--- BEGIN DATA EXTRACT ---

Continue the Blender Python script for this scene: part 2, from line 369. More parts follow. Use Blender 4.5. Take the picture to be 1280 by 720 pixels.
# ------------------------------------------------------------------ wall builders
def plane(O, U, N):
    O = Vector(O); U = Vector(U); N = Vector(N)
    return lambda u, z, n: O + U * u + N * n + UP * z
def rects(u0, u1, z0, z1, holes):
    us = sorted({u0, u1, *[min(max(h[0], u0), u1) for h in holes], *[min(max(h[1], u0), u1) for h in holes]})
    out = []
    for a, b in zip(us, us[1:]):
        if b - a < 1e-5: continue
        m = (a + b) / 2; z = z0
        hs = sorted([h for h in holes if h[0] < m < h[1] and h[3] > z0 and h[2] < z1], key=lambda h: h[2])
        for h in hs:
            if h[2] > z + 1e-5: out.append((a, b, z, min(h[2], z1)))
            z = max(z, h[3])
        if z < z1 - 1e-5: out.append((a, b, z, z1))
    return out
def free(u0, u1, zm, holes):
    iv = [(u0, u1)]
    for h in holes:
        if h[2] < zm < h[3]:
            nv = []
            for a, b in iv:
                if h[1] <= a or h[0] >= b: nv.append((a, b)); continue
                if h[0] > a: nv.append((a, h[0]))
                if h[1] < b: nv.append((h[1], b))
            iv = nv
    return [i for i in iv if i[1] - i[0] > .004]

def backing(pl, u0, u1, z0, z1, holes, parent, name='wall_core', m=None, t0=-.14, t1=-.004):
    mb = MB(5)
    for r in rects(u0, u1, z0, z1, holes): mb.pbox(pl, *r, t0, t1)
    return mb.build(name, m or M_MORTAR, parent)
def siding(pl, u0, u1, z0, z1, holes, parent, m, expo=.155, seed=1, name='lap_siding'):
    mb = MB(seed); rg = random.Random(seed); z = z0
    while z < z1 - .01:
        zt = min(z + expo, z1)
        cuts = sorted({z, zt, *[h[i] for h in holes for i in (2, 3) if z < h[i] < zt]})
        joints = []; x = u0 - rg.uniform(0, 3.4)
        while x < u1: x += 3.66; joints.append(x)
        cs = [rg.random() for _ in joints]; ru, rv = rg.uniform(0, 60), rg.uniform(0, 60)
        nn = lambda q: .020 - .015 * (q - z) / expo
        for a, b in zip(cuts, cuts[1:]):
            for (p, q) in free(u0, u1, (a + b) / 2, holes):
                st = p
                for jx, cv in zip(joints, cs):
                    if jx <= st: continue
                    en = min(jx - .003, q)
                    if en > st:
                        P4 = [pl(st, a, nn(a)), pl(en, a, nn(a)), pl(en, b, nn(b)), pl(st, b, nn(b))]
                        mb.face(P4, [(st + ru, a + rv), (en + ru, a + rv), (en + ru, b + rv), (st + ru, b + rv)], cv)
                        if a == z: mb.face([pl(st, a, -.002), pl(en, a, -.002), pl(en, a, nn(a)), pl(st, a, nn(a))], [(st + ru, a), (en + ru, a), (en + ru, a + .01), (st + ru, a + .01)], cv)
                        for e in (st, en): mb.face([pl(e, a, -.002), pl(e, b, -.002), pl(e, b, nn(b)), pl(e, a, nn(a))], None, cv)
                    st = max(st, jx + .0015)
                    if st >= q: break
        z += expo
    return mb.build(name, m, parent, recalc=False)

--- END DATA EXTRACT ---

Output all of the data again, exactly.

Continue the Blender Python script for this scene: part 2, from line 369. More parts follow. Use Blender 4.5. Take the picture to be 1280 by 720 pixels.
# ------------------------------------------------------------------ wall builders
def plane(O, U, N):
    O = Vector(O); U = Vector(U); N = Vector(N)
    return lambda u, z, n: O + U * u + N * n + UP * z
def rects(u0, u1, z0, z1, holes):
    us = sorted({u0, u1, *[min(max(h[0], u0), u1) for h in holes], *[min(max(h[1], u0), u1) for h in holes]})
    out = []
    for a, b in zip(us, us[1:]):
        if b - a < 1e-5: continue
        m = (a + b) / 2; z = z0
        hs = sorted([h for h in holes if h[0] < m < h[1] and h[3] > z0 and h[2] < z1], key=lambda h: h[2])
        for h in hs:
            if h[2] > z + 1e-5: out.append((a, b, z, min(h[2], z1)))
            z = max(z, h[3])
        if z < z1 - 1e-5: out.append((a, b, z, z1))
    return out
def free(u0, u1, zm, holes):
    iv = [(u0, u1)]
    for h in holes:
        if h[2] < zm < h[3]:
            nv = []
            for a, b in iv:
                if h[1] <= a or h[0] >= b: nv.append((a, b)); continue
                if h[0] > a: nv.append((a, h[0]))
                if h[1] < b: nv.append((h[1], b))
            iv = nv
    return [i for i in iv if i[1] - i[0] > .004]

def backing(pl, u0, u1, z0, z1, holes, parent, name='wall_core', m=None, t0=-.14, t1=-.004):
    mb = MB(5)
    for r in rects(u0, u1, z0, z1, holes): mb.pbox(pl, *r, t0, t1)
    return mb.build(name, m or M_MORTAR, parent)
def siding(pl, u0, u1, z0, z1, holes, parent, m, expo=.155, seed=1, name='lap_siding'):
    mb = MB(seed); rg = random.Random(seed); z = z0
    while z < z1 - .01:
        zt = min(z + expo, z1)
        cuts = sorted({z, zt, *[h[i] for h in holes for i in (2, 3) if z < h[i] < zt]})
        joints = []; x = u0 - rg.uniform(0, 3.4)
        while x < u1: x += 3.66; joints.append(x)
        cs = [rg.random() for _ in joints]; ru, rv = rg.uniform(0, 60), rg.uniform(0, 60)
        nn = lambda q: .020 - .015 * (q - z) / expo
        for a, b in zip(cuts, cuts[1:]):
            for (p, q) in free(u0, u1, (a + b) / 2, holes):
                st = p
                for jx, cv in zip(joints, cs):
                    if jx <= st: continue
                    en = min(jx - .003, q)
                    if en > st:
                        P4 = [pl(st, a, nn(a)), pl(en, a, nn(a)), pl(en, b, nn(b)), pl(st, b, nn(b))]
                        mb.face(P4, [(st + ru, a + rv), (en + ru, a + rv), (en + ru, b + rv), (st + ru, b + rv)], cv)
                        if a == z: mb.face([pl(st, a, -.002), pl(en, a, -.002), pl(en, a, nn(a)), pl(st, a, nn(a))], [(st + ru, a), (en + ru, a), (en + ru, a + .01), (st + ru, a + .01)], cv)
                        for e in (st, en): mb.face([pl(e, a, -.002), pl(e, b, -.002), pl(e, b, nn(b)), pl(e, a, nn(a))], None, cv)
                    st = max(st, jx + .0015)
                    if st >= q: break
        z += expo
    return mb.build(name, m, parent, recalc=False)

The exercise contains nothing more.